Il a transféré une partie de sa collection à la galerie Tretiakov et en a caché une fraction secrètement à l'intérieur des murs de la maison. Ryabushinsky espérait retourner au plus tôt dans son pays, mais, jusqu'à la fin de ses jours, il a vécu en Angleterre.
Après sa nationalisation, l'immeuble a été transféré au commissariat du peuple aux affaires étrangères d'URSS, et plus tard, en 1938, il fut transformé en maison de réception du ministère des Affaires étrangères.

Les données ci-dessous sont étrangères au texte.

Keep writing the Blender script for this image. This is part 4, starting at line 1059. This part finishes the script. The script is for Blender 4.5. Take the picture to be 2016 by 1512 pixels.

Pendant la Seconde Guerre mondiale, le manoir a accueilli des réunions des ministres des Affaires étrangères des États-Unis, de la Grande-Bretagne et de l'Union soviétique.
En 1995, le manoir fut gravement endommagé lors d'un incendie majeur, mais fut restauré sur la base des dessins et photographies conservées en archives.
Le Manoir a vu passer bien des événements, depuis les réceptions fastueuses jusqu’aux secrets d’État.
Le Manoir Morozov n’est pas qu’une simple demeure, c’est un morceau d’histoire, une fusion audacieuse de styles et de personnalités marquantes, le tout avec une bonne dose d’élégance.